YOUR GOAL — Your answer should consist solely of the lines from the one with "Write part 3" through the one with "mb = MB(); leaf(mb, p, d, (0, -.2, 1), L, wd);", copied exactly, endpoints included.

DATA TO PROCESS —
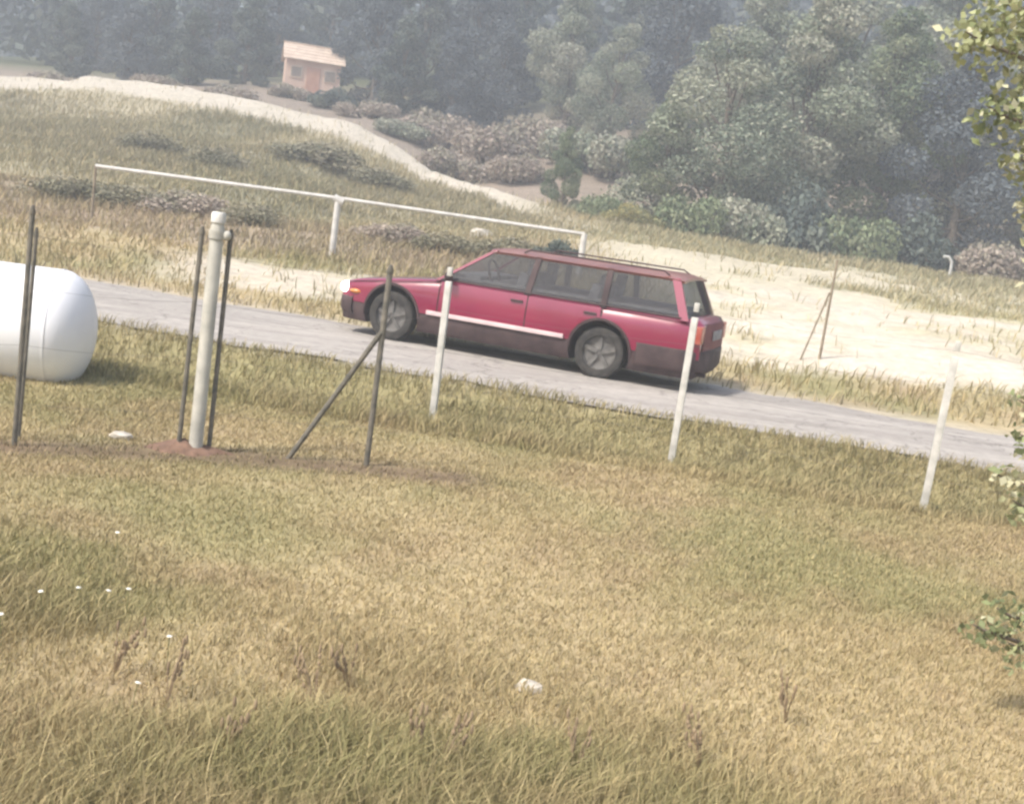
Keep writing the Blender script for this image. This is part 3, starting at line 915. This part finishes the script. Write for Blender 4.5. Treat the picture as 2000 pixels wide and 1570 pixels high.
def bush_variant(pal, seed, nleaf, leaf, w=1.0, h=.8):
    g = random.Random(seed); C = []; Rr = []; m = MB()
    for k in range(13):
        a = g.uniform(0, 6.28); d = w * math.sqrt(g.uniform(0, 1)) * .75
        rad = w * g.uniform(.22, .42); z = h * (1 - (d / w) ** 2) * g.uniform(.5, .9)
        c = (math.cos(a) * d, math.sin(a) * d, max(z, rad * .5)); C.append(c); Rr.append(rad)
        m.tube([(c[0] * .15, c[1] * .15, -.15), (c[0] * .5, c[1] * .5, c[2] * .6), c], [.03, .02, .008], 5, False)
    V, F, cc = leaf_cloud(C, Rr, nleaf, leaf, PAL[pal], seed, flat=.85)
    return m.mesh("stems", M['bark'], 50), np_mesh("foliage", V, F, [M['leaf']], cc)

TV = {
    'grey_a': tree_variant('a', 9, 3.1, 'grey', 1, 24000, .15, .1), 'grey_b': tree_variant('b', 9, 3.6, 'grey', 2, 24000, .15, .06),
    'green_a': tree_variant('c', 9, 3.0, 'green', 3, 24000, .15, .06), 'dark_a': tree_variant('d', 9, 3.0, 'dark', 4, 18000, .18, .03),
    'dark_b': tree_variant('e', 9, 3.2, 'blue', 5, 18000, .18, .03),
}
BV = {'olive': bush_variant('olive', 16, 3600, .075, 1.0, .7), 'green': bush_variant('green', 11, 5000, .085), 'dark': bush_variant('dark', 12, 5000, .09), 'grey': bush_variant('grey', 13, 5000, .085),
      'brown': bush_variant('brown', 14, 4500, .085), 'yellow': bush_variant('yellow', 15, 3500, .07)}

def tree(name, var, x, y, h, wide, rz, label, group=None):
    e = empty(name, (x, y, gz(x, y) - .05), rz)
    t, c = TV[var]
    k = h / 9.0
    for nm, me in (("trunk", t), ("crown", c)):
        o = bpy.data.objects.new(nm, me); link(o, e); o.scale = (k * wide, k * wide, k)
    return props(e, label, "tree", group)

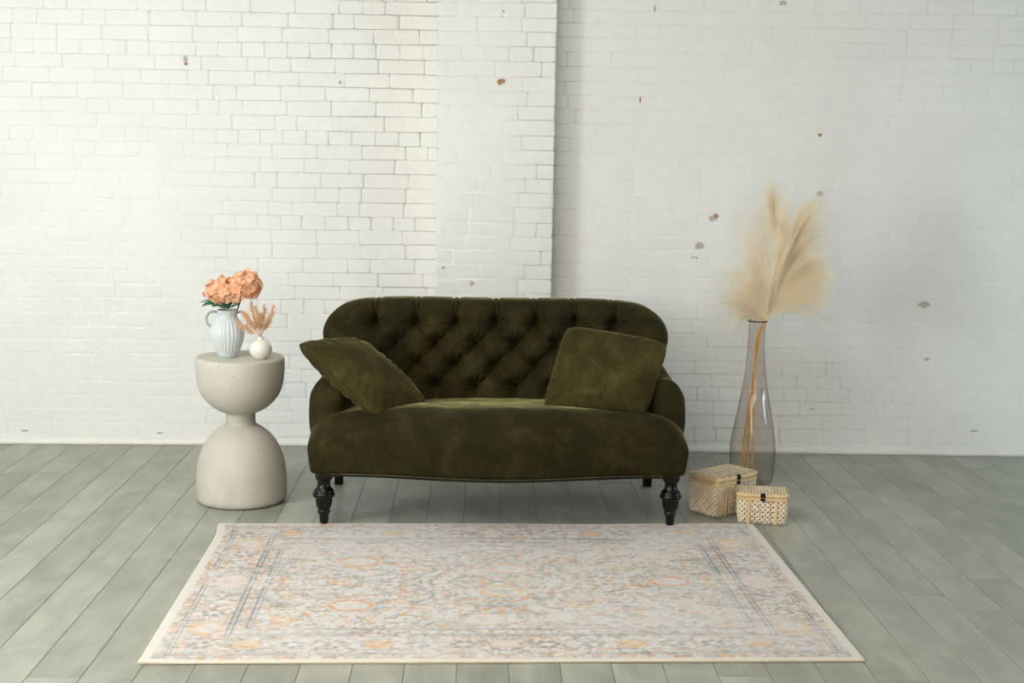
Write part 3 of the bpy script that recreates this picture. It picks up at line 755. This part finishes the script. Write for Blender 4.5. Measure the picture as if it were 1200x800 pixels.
for hh, specs in ((h1, [((-.02, -.01, .185), (-1, -.5, .25), .075, .024), ((-.01, -.025, .180), (-.6, -1, .45), .055, .026), ((-.005, -.02, .185), (-.15, -1, .35), .055, .026), ((-.03, .0, .20), (-1, -.1, .12), .075, .012)]),
                  (h2, [((-.0, -.03, .178), (.35, -1, .5), .055, .028), ((.015, -.02, .182), (1, -.6, .6), .040, .020), ((-.018, -.03, .180), (-.3, -1, .7), .045, .024), ((.0, -.036, .184), (.1, -.6, 1), .035, .022)])):
    for p, d, L, wd in specs:
        mb = MB(); leaf(mb, p, d, (0, -.2, 1), L, wd); mb.build('leaf', M_leaf, hh)

bx_, by_ = -.853, 5.285
mb = MB(); rB = .0445; pb = [(.001, .0), (.018, 0)] + [(rB * math.cos(a), .040 + rB * .93 * math.sin(a)) for a in np.linspace(-1.12, 1.27, 26)] + [(.0115, .084), (.0115, .089), (.0095, .0895), (.0085, .084), (.0085, .078), (.02, .072), (.036, .04), (.02, .01), (.001, .008)]
mb.lathe(pb, 64, cap=(False, False)); sv = mb.build('bud_vase', M_pearl, loc=(bx_, by_, TZ)); tag(sv, 'small round pearly white bud vase on the concrete table', 'vase')
def sprig(tip, bend, label, seed):  # one sprig of dried grass: stem and seed head
    rn = random.Random(seed); b = Vector((bx_, by_, TZ + .028)); tip = Vector(tip); root = empty('dried_grass_sprig', tuple(b), label, 'dried sprig', 'dried sprigs in the bud vase')
    nk = Vector((bx_ + rn.uniform(-.004, .004), by_ + rn.uniform(-.004, .004), TZ + .092)); mid = nk.lerp(tip, .5) + Vector(bend)
    def cv(t):
        return (nk * (1 - t) ** 2 + mid * 2 * t * (1 - t) + tip * t * t) - b
    mb = MB(); mb.tube([(0, 0, 0)] + [cv(t) for t in np.linspace(0, .9, 8)], .0012, 5); mb.build('stem', M_dry, root)
    mb = MB(); n = 84
    for i in range(n):
        t = .22 + .78 * i / n; p = cv(min(t, 1)); d = (cv(min(t + .03, 1.0)) - cv(t - .03)).normalized(); a = rn.uniform(0, 6.283)
        s = d.cross(Vector((math.cos(a), math.sin(a), .3))).normalized(); L = (.014 + .014 * math.sin(math.pi * min(1, (t - .1)))) * rn.uniform(.7, 1.2) * (1.15 - .45 * t)
        o = (d * .9 + s * rn.uniform(.4, 1.0)).normalized(); e = o.cross(s).normalized() * .0011
        mb.add([p - e * .4, p + e * .4, p + o * L * .5 + e * 1.2, p + o * L * .5 - e * 1.2, p + o * L], [(0, 1, 2, 3), (3, 2, 4)])
        f = o.cross(e).normalized() * .0011
        mb.add([p - f * .4, p + f * .4, p + o * L * .5 + f * 1.2, p + o * L * .5 - f * 1.2, p + o * L], [(0, 1, 2, 3), (3, 2, 4)])
    mb.build('seed_head', M_dry, root)
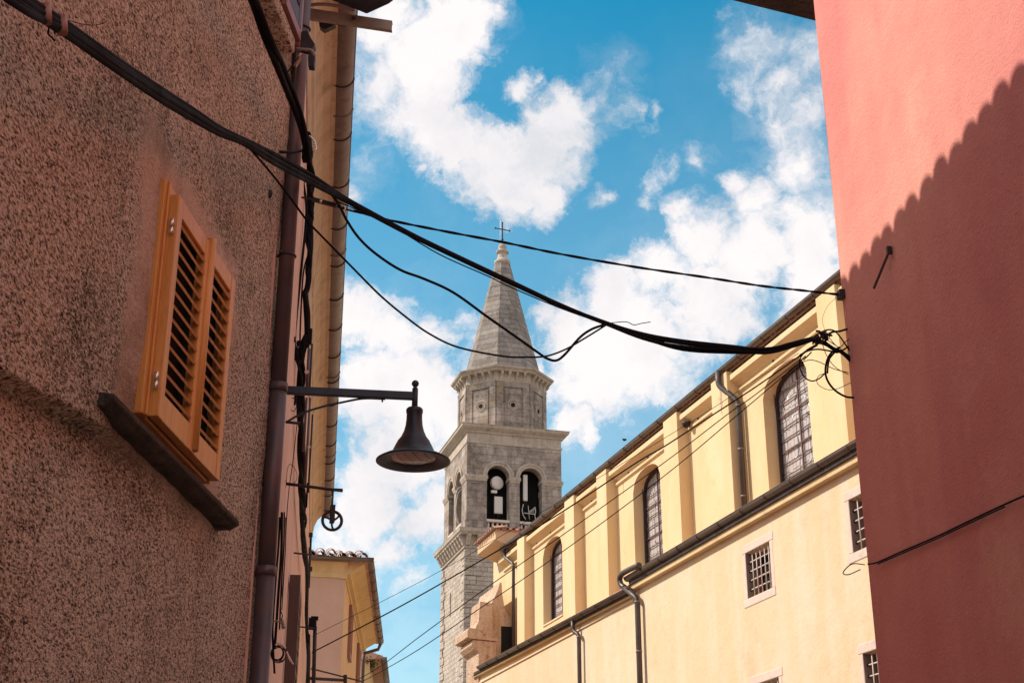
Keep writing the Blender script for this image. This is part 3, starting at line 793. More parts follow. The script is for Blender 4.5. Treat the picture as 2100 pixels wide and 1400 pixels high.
# barred windows
def barred_window(ua, ub, zb, zt, F=CH):
    b = MB(); w_ = .13
    b.box(F, ua - w_, ua, -.02, .006, zb, zt); b.box(F, ub, ub + w_, -.02, .006, zb, zt)
    b.box(F, ua - w_ - .03, ub + w_, -.02, .010, zt, zt + .15); b.box(F, ua - w_, ub + w_ + .02, -.02, .012, zb - .15, zb)
    o = b.build('barred_window', M['whitestone'], church, bevel=.012)
    p = MB(); p.box(F, ua, ub, -.30, -.28, zb, zt); p.build('dark_backing', M['dark'], o)  # dark sheet stands in for the unlit room
    f = MB(); uM = (ua + ub) / 2
    for (a, c) in ((ua, ua + .05), (uM - .03, uM + .03), (ub - .05, ub)): f.box(F, a, c, -.27, -.23, zb, zt)
    for (a, c) in ((zb, zb + .05), (zt - .05, zt), (zb + .40, zb + .43)): f.box(F, ua + .05, ub - .05, -.268, -.232, a, c)
    f.build('frame', M['redwood'], o)
    c_ = MB(); c_.box(F, ua + .10, ua + .42, -.278, -.272, zb + .05, zt - .12); c_.build('curtain', M['curtain'], o)
    for qa in (ub - .006, ua + .001): MB().box(F, qa, qa + .005, -.275, -.002, zb, zt).build('reveal', M['greyreveal'], o)  # thin sheets make both jambs greyer and darker than the surround
    g_ = MB(); nb = -.06
    for i in range(1, 6):
        u = ua + (ub - ua) * i / 6 + random.uniform(-.006, .006); g_.tube([F.P(u, nb, zb), F.P(u, nb, zt)], .011, 6)
    for i in range(1, 5):
        z = zb + (zt - zb) * i / 5; g_.tube([F.P(ua, nb - .014, z), F.P(ub, nb - .014, z)], .012, 6)
    g_.build('bars', M['paintbars'], o)
    for i in range(1, 5): MB().ball(F.P(ub - .005, nb - .014, zb + (zt - zb) * i / 5), .03, 6).build('bar_socket', M['iron'], o)
M['greyreveal'] = m_plaster('grey_reveal', (.22, .16, .14), (.28, .21, .18), (.16, .12, .10), 3, 40, .004, .5)
M['curtain'] = mat('bluish_curtain', (.45, .52, .56), .8)
for q in barred: barred_window(*q)
# eaves and gutters
b = MB(); moulding(b, NV, 13.8, 42.6, [(-1.0, 12.39), (.15, 12.39), (.15, 12.45), (-5.5, 14.6), (-10.9, 12.45), (-10.9, 12.36), (-10.5, 12.36), (-5.5, 14.3), (-1.0, 12.5)])
rf = b.build('nave_roof', M['tile'], church)
b = MB(); tiles(b, NV, 14, 42.4, .16, 12.42, rows=1, r=.08, seg=4); b.build('tile_edge', M['tile'], rf, fix=False)
def straps(F, u0, u1, nc, z0, z1, r, step, par):
    n = int((u1 - u0) / step)
    for i in range(1, n):
        t = i / n; m_ = MB(); u = u0 + (u1 - u0) * t; z = z0 + (z1 - z0) * t
        pts = [F.P(u, nc + math.cos(math.pi + math.pi*s/8) * (r + .005), z + math.sin(math.pi + math.pi*s/8) * (r + .005)) for s in range(9)]
        m_.tube(pts, .009, 4); m_.build('bracket', M['iron'], par)
ng = half_gutter(MB(), NV, 14, 42.3, .24, 12.50, .085).build('nave_gutter', M['churchgutter'], church, fix=False)
straps(NV, 14, 42.3, .24, 12.50, 12.50, .085, 1.05, ng)
b = MB(); b.box(NV, 14, 42.6, .10, .14, 12.375, 12.52); b.build('fascia_shade', M['sillstone_shade'], ng)  # near-black strip paints the shade under the nave gutter
b = MB(); moulding(b, CH, 13.8, 28.55, [(-1.3, 8.9), (-1.3, 8.84), (.14, 8.44), (.14, 8.50)]); r1 = b.build('aisle_roof', M['tile'], church)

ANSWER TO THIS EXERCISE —
Write part 3 of the bpy script that recreates this picture. It picks up at line 755. This part finishes the script. Write for Blender 4.5. Measure the picture as if it were 1200x800 pixels.
for hh, specs in ((h1, [((-.02, -.01, .185), (-1, -.5, .25), .075, .024), ((-.01, -.025, .180), (-.6, -1, .45), .055, .026), ((-.005, -.02, .185), (-.15, -1, .35), .055, .026), ((-.03, .0, .20), (-1, -.1, .12), .075, .012)]),
                  (h2, [((-.0, -.03, .178), (.35, -1, .5), .055, .028), ((.015, -.02, .182), (1, -.6, .6), .040, .020), ((-.018, -.03, .180), (-.3, -1, .7), .045, .024), ((.0, -.036, .184), (.1, -.6, 1), .035, .022)])):
    for p, d, L, wd in specs:
        mb = MB(); leaf(mb, p, d, (0, -.2, 1), L, wd); mb.build('leaf', M_leaf, hh)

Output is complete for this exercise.